There’s a lot required of the actor playing Y, and Bronz gives everything he has, cutting himself open and spilling his guts all over the film. He’s incredibly physical, dancing up a storm and flailing his limbs about with abandon as Y parties the nights away. He screams as if possessed, pushing the character as far as it can go without breaking the film. His life force feels like it’s one with the film, pushing, pulling, and tearing at the edges of the frame until the cinematic world starts to bleed into the real one. The ultra-charismatic Dor matches him beat for beat, especially in the film’s second half, when Yasmin starts fighting Y over his decision to compose this song. When she hisses at him that she will use the money to take their child to Europe, where he will grow up knowing nothing about Israel, you feel every bit of her seething rage that this man would do something so ugly. The rift between Y and Yasmin can feel a bit didactic and unmotivated. However, as a piece of expressionist cinema, “Yes!” is less about them as characters and more about them as signifiers of different sides of an argument. Bronz and Dor’s performances fit perfectly into this mold, eschewing subtlety in favor of broad, brash performing styles that are impossible to look away from.

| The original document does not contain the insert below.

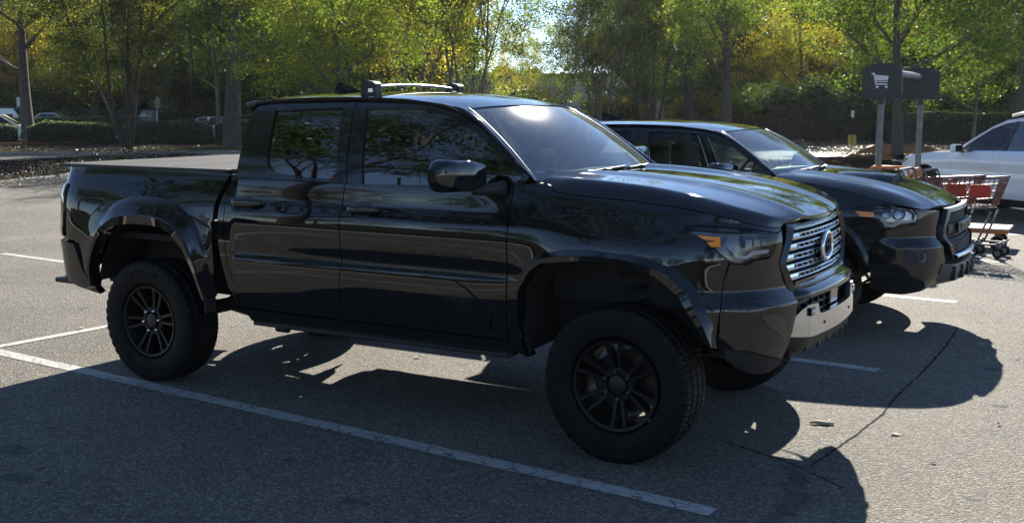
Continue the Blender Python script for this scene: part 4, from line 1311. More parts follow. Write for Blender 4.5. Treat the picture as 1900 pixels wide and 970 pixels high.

The film is impossible to look away from, with Lapid throwing practically every stylistic flourish he can think of at the screen, with most of it sticking. If “Yes!” is an exhausting, messy film to watch, well, so is the current state of Israel. Subtlety has no place here, and Lapid doesn’t bother with even the tiniest bit of it. If “Ahed’s Knee” was a scream into the void, then “Yes!” is an atom bomb thrown directly into a megaphone. Lapid’s message is urgent, and he has taken every precaution to ensure everyone hears it, except for compromising his vision. It’s certainly not the defining film about the post-October 7, 2023 world, but it’s undeniably the most potent.